Find the variance of the number of turns in a die tossing game

Question

Suppose two players are playing the following game: Player one starts and tosses a 10-sided die. Each time he does so, with probability $\frac{7}{10}$ he repeats the toss and with probability $\frac{3}{10}$ gives the die to his opponent. When player two eventually gets his turn he also tosses the same die. With probability $\frac{1}{10}$ he repeats the toss and with probability $\frac{9}{10}$ gives the die to his opponent. The game is stopped when the number of player two tosses reaches $125$. Let the number of player one tosses be $\xi$. Find the variance of $\xi$
I suspect that Markov chains are involved in here somehow. Denote by $p_{ij}$ the probability of getting from player $i$ to player $j$, then we get the matrix $$A=\begin{pmatrix} p_{11} & p_{12} \\ p_{21} & p_{22} \end{pmatrix}=\frac{1}{10}\begin{pmatrix} 7 & 3 \\ 9 & 1 \end{pmatrix}$$ I found its eigenvalues and eigenvectors, but do not really know how to advance. It is not obvious how to tie these probabilities to the number of tosses.

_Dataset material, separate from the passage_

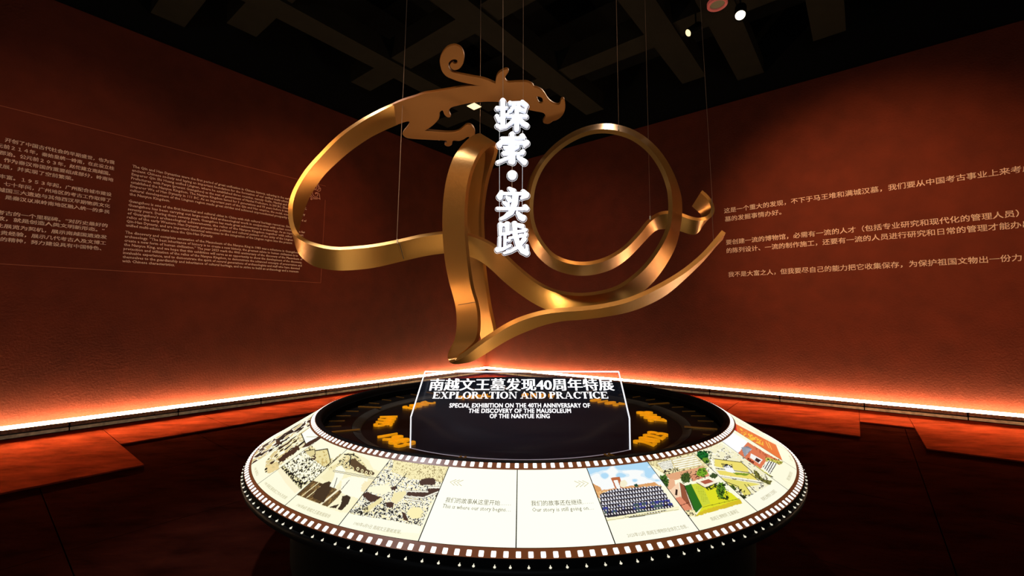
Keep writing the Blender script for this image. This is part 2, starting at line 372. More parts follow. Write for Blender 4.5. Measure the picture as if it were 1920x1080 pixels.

My other idea was to try and compute the variance directly. For that I need to know how the random variable $\xi$ works. Let $\xi_k$ be the number of player one tosses after $k$ total tosses of both players. Clearly, $\xi_1=1$ and $\xi_2=\begin{cases} 2 & \text{with probability }\frac{7}{10}\\ 1 & \text{with probability }\frac{3}{10} \end{cases}$, $\xi_3=\begin{cases} 3 & \text{with probability }(\frac{7}{10})^2=\frac{49}{100}\\ 2 & \text{with probability }\frac{7}{10}\cdot\frac{3}{10}+\frac{3}{10}\cdot\frac{9}{10}=\frac{48}{100}\\ 1 & \text{with probability}\frac{3}{10}\cdot\frac{1}{10}=\frac{3}{100} \end{cases}$. But these get comlex quite fast, so I don't think this is the right approach. Can anyone perhaps suggest a hint or a method for solving this problem?